Only six of the country’s 34 provinces are opium-free. They are also the country’s poorest regions (mostly in the East). Cultivation fell this year in eight provinces, mainly in the more stable north.
The report shows that opium harvests didn’t just go up, but the profits taken from it became much more concentrated in the Taliban stronghold Helmand Province, which went from having 25% of the total harvest in 2005 to having a whopping 42% in 2006. With that massive increase in profits, the Taliban were able to regroup and – through their “taxes” – build up a much more powerful arsenal than in years past. At the same time, the total acreage eradicated by the Afghan government and coalition troops was also going up, intensifying the animosity towards NATO and the Karzai government and driving larger numbers of farmers into the arms of the Taliban. In a Canadian Globe and Mail survey of Taliban fighters in 2008, half of them said they’d joined the Taliban out of anger that their opium fields had been eradicated.

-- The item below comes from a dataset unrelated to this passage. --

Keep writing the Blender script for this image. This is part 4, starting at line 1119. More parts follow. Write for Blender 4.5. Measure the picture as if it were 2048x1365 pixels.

The end result is the dead end we find ourselves in today. Opium production, which has overall remained at the same high levels that the UNODC was so alarmed about in 2004, became far more concentrated in the Taliban-controlled southern region over the past five years. Those provinces went from having 44% of the total harvest in 2005 to having 84% in 2009 (Helmand Province alone has 57%). What worries me most about this is how rarely we publicly acknowledge that this is what happened. By turning the war effort in Afghanistan primarily into an anti-drug effort, we handed control of a lucrative industry over to our enemies and stoked a civil war over it where loyalty to the coalition’s policy would nearly always end up with a loss of power and influence. The idea that we’re potentially going to escalate our efforts there without even a public discussion about how it became a mess in the first place is a disservice to the public and an insult to the military.
X'ad spews:
Thou hast employed a hosed linque.
Proud To Be An Ass spews:
Options:
1. Legalize opium growing everywhere. Farmers, being farmers, will overproduce and the price will plumment-Taliban funding crashes.
2. Why don’t we just buy the stuff? We could easily outbid the Taliban-couldn’t we?
Comment: Our agricultural policies appear to be as non-exportable as our political system.
Lee spews:
@1
Which one?
X'ad spews:
That’s not fair! At least delete my comment. I look stupid enough as it is.
Lee spews:
@4
I clicked through them all to find it! :)
Proud To Be An Ass spews:
@3: Option 1 goes against my general critique of so-called ‘free market’ capitalism, because under real and\or theoretical free market parameters, nearly all producers (i.e., capitalists) go broke, and the agricultural sector is a classical example of this behavior;
Option 2 encourages what many believe to be socially harmful social behavior. Me? I don’t believe this so much.
Some choice, eh?
X'ad spews:
When I first clicked on it, it just duplicated itself. One of us had to be schizophrenic. (Prefer hebephrenia myself).